人生の誰彼 3 宮島

 津和野町出身の画家、安野光雅さんの訃報を聞き、四年前の正月に松江の一畑百貨店で開催されていた作品展に足を運んだことを思い出しました。

 『安野光雅のスケッチ旅行』と題されたその作品展には、中国地方を旅しながら描かれた風景画が数多く展示されていました。安野さんの絵は観るほどに心が暖まり、子どもの頃の郷愁を呼び起こすような優しく懐かしいような筆のタッチに魅了されてしまいました。

 しかしその中で広島の『宮島』を描いた作品からは、他にはない異質な雰囲気を感じ取ったのです。肝心の絵よりも、その横に付された説明文が気になって仕様がなくなってしまったのです。それは宮島にまつわる奇妙な物語でした。二回ほど繰り返し読んだ後、再びその場に戻って改めて読み直したほどです。全作品を観賞し終わった後も、私はその宮島が心の隅に引っ掛かったまま落ち着かず、併設された売店で件の絵と文章が掲載された作品集を買い求めました。そして帰宅してから、早速宮島の頁を開いたのです。

 それは大まかに次のような内容でした。昔の話ですが、安野さんの弟さんに親しい女性がいて、その方があるとき弟さんの前に現れて〔父の意向で明日結婚式をすることになった〕と別れを告げたのだそうです。それから何十年か後、安野さんにその女性と思しき人物から電話があり〔相手が亡くなって自由になったので、弟さんがどうしているか気になってお兄さんの電話番号を探した〕と言うので〔弟は元気ですが連絡はできません〕と答えたのです。そしてその女性は電話を切る前に〔宮島口にいます。宮島口です〕と言われたと。ですがそのとき弟さんは大病で入院されていて、電話のことはご本人には伝えなかったのだそうです。

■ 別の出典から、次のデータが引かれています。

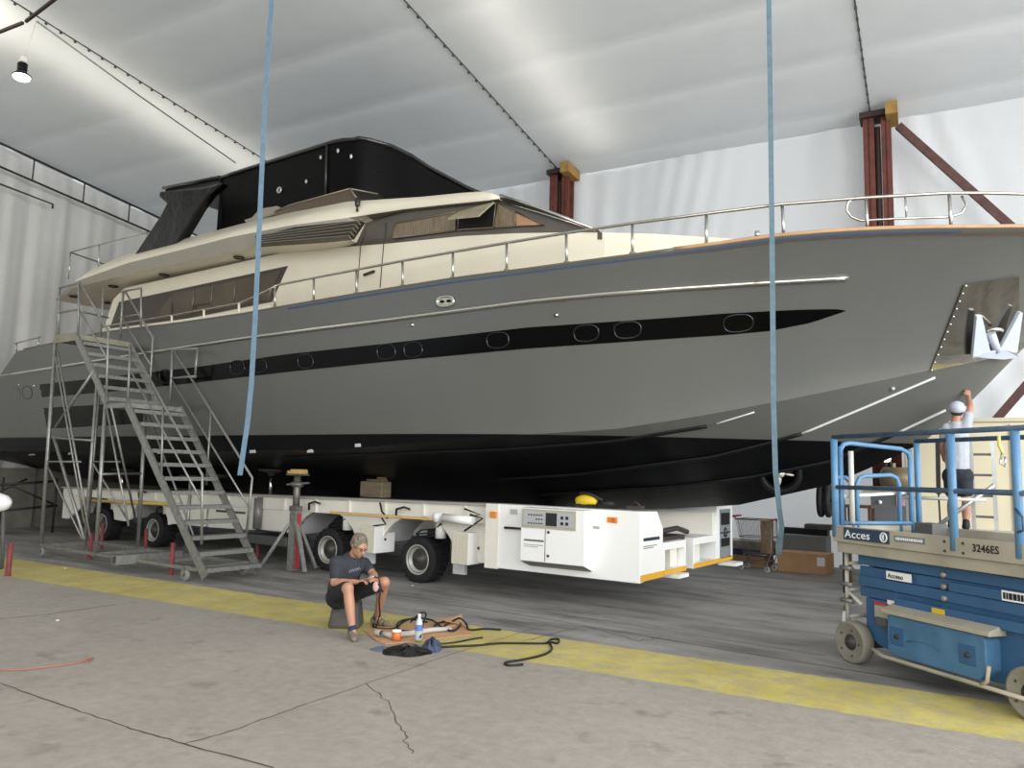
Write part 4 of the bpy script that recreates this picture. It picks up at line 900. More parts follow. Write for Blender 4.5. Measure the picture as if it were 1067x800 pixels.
tb('handrail', [S(61, 326), S(78, 323, 7.1), S(113, 331, Yf)], .016); tb('handrail_post', [S(108, 300, Yf), S(105, 350, Yf)]); tb('handrail', [S(126, 304, Yf), S(147, 300, Yf), S(147, 343, Yf)]); tb('handrail', [S(124, 331, Yf), S(147, 327, Yf)], .016)
# support frames
for nm, pts, r in (('leg', [S(58, 355), S(42.6, 570)], .036), ('leg', [S(101, 402, 7.12), S(88, 572, 7.12)], .03), ('leg', [S(110, 422), S(99.6, 579)], .036),
                   ('leg', [S(152, 426, Yf), S(143.5, 571, Yf)], .036), ('leg', [S(104, 400, Yf), S(92, 540, Yf)], .03), ('brace', [S(58, 445), S(98, 386)], .026), ('brace', [S(56, 455), S(88, 562)], .03),
                   ('brace', [S(60, 365), S(94, 560)], .02), ('brace', [S(56, 362), S(88, 545)], .018), ('brace', [S(54, 456), S(98, 459)], .02), ('brace', [S(49, 481), S(84, 481)], .018), ('brace', [S(49, 484), S(86, 562)], .018),
                   ('brace', [S(116, 424), S(142, 545, Yf)], .02), ('brace', [S(111, 424), S(134, 548)], .018), ('brace', [S(106, 494), S(148, 493, Yf)], .022), ('brace', [S(97, 483), S(135, 545, 7.6)], .018), ('brace', [S(94, 481, Yf), S(125, 481, Yf)], .018),
                   ('brace', [S(153, 428, Yf), S(203, 562, Yf)], .02)):
    tb(nm, pts, r)
m = MB(); m.beam((-15.3, Yn, .2), (-10.45, Yn, .2), .05, .05); m.build('base_bar', steel, st)
m = MB(); m.beam((-15.3, Yf, .2), (-10.6, Yf, .2), .05, .05); m.build('base_bar', steel, st)
for x in (-15.25, -13.35, -11.7, -10.6): m = MB(); m.beam((x, Yn, .2), (x, Yf, .2), .05, .05); m.build('cross_bar', steel, st)
m = MB(); q = at(125, 580, Y=6.85); m.box(q[0] - .07, 6.75, .15, q[0] + .07, 7.9, .17); m.box(q[0] - .07, 6.75, .17, q[0] - .055, 7.9, .28); m.box(q[0] + .055, 6.75, .17, q[0] + .07, 7.9, .28); m.box(q[0] - .07, 6.75, .28, q[0] + .07, 7.9, .295); m.build('drawbar_socket', steel, st)
tb('handrail_post', [S(199, 500, Yf), (S(199, 500, Yf)[0], Yf, .2)], .03)
def caster(par, x, y, r=.10):
    m = MB(); m.lathe((x, y - .025, r), (0, 1, 0), [(0, .03), (0, r - .01), (.01, r), (.04, r), (.05, r - .01), (.05, .03)], 20); w_ = m.build('caster', pm('caster_grey', (130, 130, 128), .6), par)
    m = MB(); m.box(x - .05, y - .05, r * 2 + .01, x + .05, y + .05, r * 2 + .03); m.beam((x, y - .035, r), (x, y - .035, r * 2 + .02), .03, .006, (1, 0, 0)); m.beam((x, y + .035, r), (x, y + .035, r * 2 + .02), .03, .006, (1, 0, 0)); m.build('caster_fork', steel, w_)
for x, y in ((-15.25, Yn), (-10.75, Yn), (-15.25, Yf), (-10.7, Yf), (-13.35, Yn + .5)): caster(st, x, y)
# ================================================================== SLINGS
bl = pm('blue_webbing', (108, 134, 154), .85, 0, .12, 14); bl2 = pm('teal_webbing', (84, 106, 116), .85, 0, .15, 14)
def sling(pts, w_, mat, label, nm='lifting_sling'):
    P = [np.array(p, float) for p in pts]; rows = []
    for i, p in enumerate(P):
        s_ = nrm(np.array([.83, .56, 0])) * w_ / 2; rows.append([p - s_ + [-.002, -.003, 0], p + s_ + [.002, -.003, 0], p + s_ + [.002, .003, 0], p - s_ + [-.002, .003, 0]])
    m = MB(); m.grid(rows, False, True); m.add(rows[0], [(0, 1, 2, 3)]); m.add(rows[-1], [(3, 2, 1, 0)]); return tag(m.build(nm, mat), label, 'sling')
Ys = 7.75; X1 = float(at(283, 0, Y=Ys)[0]); zt1 = 10.35; b1 = at(250, 495, Y=Ys)
sling([(X1, Ys, zt1), (X1, Ys, 8.0), at(266, 330, Y=Ys), at(262, 400, Y=Ys), at(258, 440, Y=Ys), b1], .075, bl, 'light blue lifting sling hanging at left with its free end above the transporter')
Ys = 8.35; X2 = float(at(803, 200, Y=Ys)[0])
sling([(X2, Ys, 10.3), (X2 + .01, Ys, 6.0), at(805, 300, Y=Ys), at(806, 420, Y=Ys), at(808, 490, Y=Ys), at(812, 530, Y=Ys + .1), at(814.5, 548, Y=Ys + .2), at(812, 578, Y=Ys + .3)], .052, bl2, 'teal lifting sling hanging over the bow, its end beside the shopping trolley')
# ================================================================== SCISSOR LIFT
P0 = at(887, 691, Z=0); P1 = at(1075, 752, Z=0); U = nrm(P1 - P0); V = np.array([-U[1], U[0], 0])
def LF(x, y, z): return P0 + U * x + V * y + np.array([0, 0, z])
lift = thing('scissor_lift', LF(1, .55, 0), 'blue and beige scissor lift with railed platform, parked at the right', 'lift')
lblue = pm('lift_blue', (50, 90, 128), .5, 0, .12, 3); lbl2 = pm('lift_light_blue', (88, 130, 166), .45, 0, .12, 6); lbei = pm('lift_beige', (164, 158, 142), .6, 0, .16, 3); lrail = pm('lift_dark_rail', (64, 84, 104), .5, 0, .3, 9)
def lbx(name, x0, y0, z0, x1, y1, z1, mat, par=lift, bevel=.006):
    m = MB(); m.hexa([LF(x0, y0, z0), LF(x1, y0, z0), LF(x1, y1, z0), LF(x0, y1, z0), LF(x0, y0, z1), LF(x1, y0, z1), LF(x1, y1, z1), LF(x0, y1, z1)]); return m.build(name, mat, par, bevel=bevel)
m = MB()
for a in ((-.21, 0, 1.155, 2.35, .03, 1.315), (-.21, 1.12, 1.155, 2.35, 1.15, 1.315), (-.21, 0, 1.155, -.18, 1.15, 1.315)):
    x0, y0, z0, x1, y1, z1 = a; m.hexa([LF(x0, y0, z0), LF(x1, y0, z0), LF(x1, y1, z0), LF(x0, y1, z0), LF(x0, y0, z1), LF(x1, y0, z1), LF(x1, y1, z1), LF(x0, y1, z1)])
pf = m.build('platform_edge', lbei, lift, bevel=.004)
lbx('platform_floor', -.18, .03, 1.18, 2.33, 1.12, 1.22, pm('deck_grey', (150, 150, 146), .6, 0, .15, 5))
lbx('platform_rail_channel', -.19, .03, 1.05, 2.33, .10, 1.155, lbei)
lbx('platform_rail_channel', -.19, 1.05, 1.05, 2.33, 1.12, 1.155, lbei)
for x in (1.12, 1.30): 
    for z in (1.19, 1.27): m = MB(); m.lathe(LF(x, 0, z), -V, [(0, .012), (.006, .012), (.008, 0)], 8); m.build('bolt', pm('dark_hitch', (54, 48, 46), .6), pf)
def lt(name, pts, r, mat, par=lift): m = MB(); m.path([LF(*p) for p in pts], r, 10); return m.build(name, mat, par)
for y in (.02, 1.12):
    lt('top_rail', [(-.2, y, 2.21), (2.33, y, 2.21)], .024, lrail); lt('mid_rail', [(-.2, y, 1.70), (2.33, y, 1.70)], .022, lrail)
    for x in (-.19, 1.2, 1.79): lt('rail_post', [(x, y, 1.2), (x, y, 2.19)], .034 if y < 1 else .03, lbl2)
for y in (.10, 1.02): lt('rail_post', [(-.19, y, 1.22), (-.19, y, 2.12)], .025, lbl2)
lt('end_gate', [(-.19, .10, 1.25), (-.19, .10, 2.08), (-.19, .14, 2.14), (-.19, .22, 2.155), (-.19, .9, 2.12), (-.19, 1.0, 2.08), (-.19, 1.03, 1.98), (-.19, 1.03, 1.25)], .024, lbl2)
lt('gate_hoop', [(-.19, .30, 1.25), (-.19, .30, 1.74), (-.19, .34, 1.80), (-.19, .40, 1.82), (-.19, .75, 1.84), (-.19, .83, 1.81), (-.19, .86, 1.74), (-.19, .86, 1.25)], .023, lbl2)
lt('gate_hoop', [(-.19, .05, 1.80), (-.19, .16, 1.80), (-.19, .22, 1.75), (-.19, .24, 1.25)], .022, lbl2)
lt('gate_bar', [(-.17, .06, 1.70), (-.17, 1.10, 1.70)], .022, lrail); lt('gate_bar', [(-.17, .1, 1.34), (-.17, .98, 1.34)], .02, lbl2)
lt('gate_bar', [(-.24, .06, 1.6), (-.24, 1.08, 1.66)], .018, wh2)
lt('mast_tube', [(-.1, .15, 1.34), (-.1, .15, 2.07)], .026, pm('pale_grey_tube', (190, 190, 182), .5))
lbx('control_box', .0, .85, 1.22, .22, 1.05, 1.36, pm('dark_grey_box', (84, 84, 82), .6))
# harness hook on the far rail
m = MB(); q = LF(1.62, .06, 2.16); m.path([q, q + [0, 0, -.08], q + [.02, 0, -.14]], .013, 6); m.build('lanyard', pm('yellow_webbing', (222, 212, 120), .7), lift); m = MB(); m.path([q + [.02, 0, -.14], q + [.0, 0, -.22], q + [.03, 0, -.25], q + [.04, 0, -.17]], .010, 6); m.build('snap_hook', chrome, lift)
m = MB(); m.path([LF(1.79, -.01, 1.58), LF(1.86, -.03, 1.52), LF(1.86, -.03, 1.42), LF(1.80, -.01, 1.40)], .010, 6); m.build('gate_latch', lrail, lift)
# scissor stack
for y in (.14, .98):
    for k, (z, dz_) in enumerate(((.992, -.006), (.892, .006), (.79, -.006), (.695, .004))):
        m = MB(); m.beam(LF(.0, y + .02 * (k % 2), z - dz_), LF(2.3, y + .02 * (k % 2), z + dz_), .05, .094, V); sa = m.build('scissor_arm', lblue, lift, bevel=.004)
        if y < .5: m = MB(); m.lathe(LF(1.0, y - .02, z - .02), -V, [(0, .028), (.03, .028), (.035, .018), (.04, 0)], 14); m.build('pivot_pin', steel, sa)
lbx('scissor_cross_member', .1, .2, .7, .25, .95, 1.0, pm('dark_underframe', (40, 40, 40), .7)); lbx('scissor_cross_member', 2.0, .2, .7, 2.15, .95, 1.0, MATS['dark_underframe'])
lbx('lift_cylinder_cover', 1.05, .10, .84, 1.62, .13, .92, lblue)
# chassis
m = MB(); m.prism([LF(x, .12, z) for x, z in ((.08, .30), (.08, .64), (2.15, .64), (2.15, .18), (.42, .18), (.22, .22))], V * .9); ch = m.build('chassis', lblue, lift, bevel=.01)
m = MB(); m.prism([LF(x, -.04, z) for x, z in ((.50, .24), (.50, .54), (.53, .56), (1.46, .56), (1.50, .52), (1.50, .28), (1.43, .20), (.56, .20))], V * .3); tray = m.build('battery_tray', lbl2, lift, bevel=.012)
tray.data.materials[0] = pm('tray_blue', (70, 112, 146), .5, 0, .18, 5)
m = MB(); m.prism([LF(x, y, z) for x, y, z in ((.46, -.07, .565), (.46, -.07, .60), (.46, .12, .66), (.46, .12, .565))], U * 1.1); m.build('tray_lid', lbei, tray, bevel=.006)
for x in (.60, 1.32):
    m = MB(); m.hexa([LF(x - .07, -.046, .30), LF(x + .10, -.046, .30), LF(x + .10, -.03, .30), LF(x - .07, -.03, .30), LF(x - .07, -.046, .46), LF(x + .10, -.046, .46), LF(x + .10, -.03, .46), LF(x - .07, -.03, .46)]); hr = m.build('handle_recess', lblue, tray, bevel=.01)
    m = MB(); m.lathe(LF(x + .02, -.045, .38), -V, [(0, .022), (.018, .02), (.02, 0)], 10); m.build('tray_latch', pm('dark_hitch', (54, 48, 46), .6), hr)
lt('tray_bar', [(.30, -.02, .20), (.45, -.05, .17), (1.45, -.05, .17), (1.9, -.03, .16)], .018, lbei, tray); lt('tray_bar', [(1.45, -.05, .17), (1.52, -.06, .22), (1.54, -.06, .34)], .016, lbei, tray)
m = MB(); m.path([LF(.72 + .05 * i, -.043, .36 + .03 * math.sin(i / 7 * PI)) for i in range(8)], .006, 5); m.build('moulded_rib', tray.data.materials[0], tray)
lbx('upper_rail', .50, .05, .62, 2.2, .12, .70, lblue, ch)
for x in (0, 1.83):
    for y0 in (-.02, 1.0):
        m = MB(); r = .2; m.lathe(LF(x, y0, r), V, [(.02, .07), (.0, .10), (.005, .165), (.0, .17), (.0, r - .015), (.012, r), (.118, r), (.13, r - .015), (.13, .05)], 36); w_ = m.build('wheel', pm('solid_tyre_grey', (128, 124, 112), .8, 0, .15, 7), lift)
        m = MB(); m.lathe(LF(x, y0 + .02, r), -V, [(-.01, .085), (.0, .085), (.012, .05), (.03, .04), (.035, 0)], 18)
        for k in range(5): t_ = 2 * PI * k / 5; m.lathe(LF(x + .125 * math.cos(t_), y0 + .005, r + .125 * math.sin(t_)), -V, [(0, .012), (.01, .01), (.011, 0)], 8)
        m.build('hub', pm('hub_dark', (70, 68, 64), .5, .4), w_)
lbx('axle', -.05, .12, .14, .05, 1.02, .26, MATS['dark_underframe']); lbx('axle', 1.78, .12, .14, 1.88, 1.02, .26, MATS['dark_underframe'])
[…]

 この文章を読んでから宮島の絵を見ると、不思議なことに暖かいはずの安野さんの絵がとても無機質で冷たいものに感ずるのです。時折作品集を引っ張り出して頁をめくると必ずこの宮島で手がとまります。

 その女性はどんな了見でそのような電話を安野さんにかけてきたのでしょうか。安野さんはどんな思いでこのスケッチを描いたのでしょう。そして弟さんは・・・。意識が宮島の中に入っていって堂々巡りを始めるのです。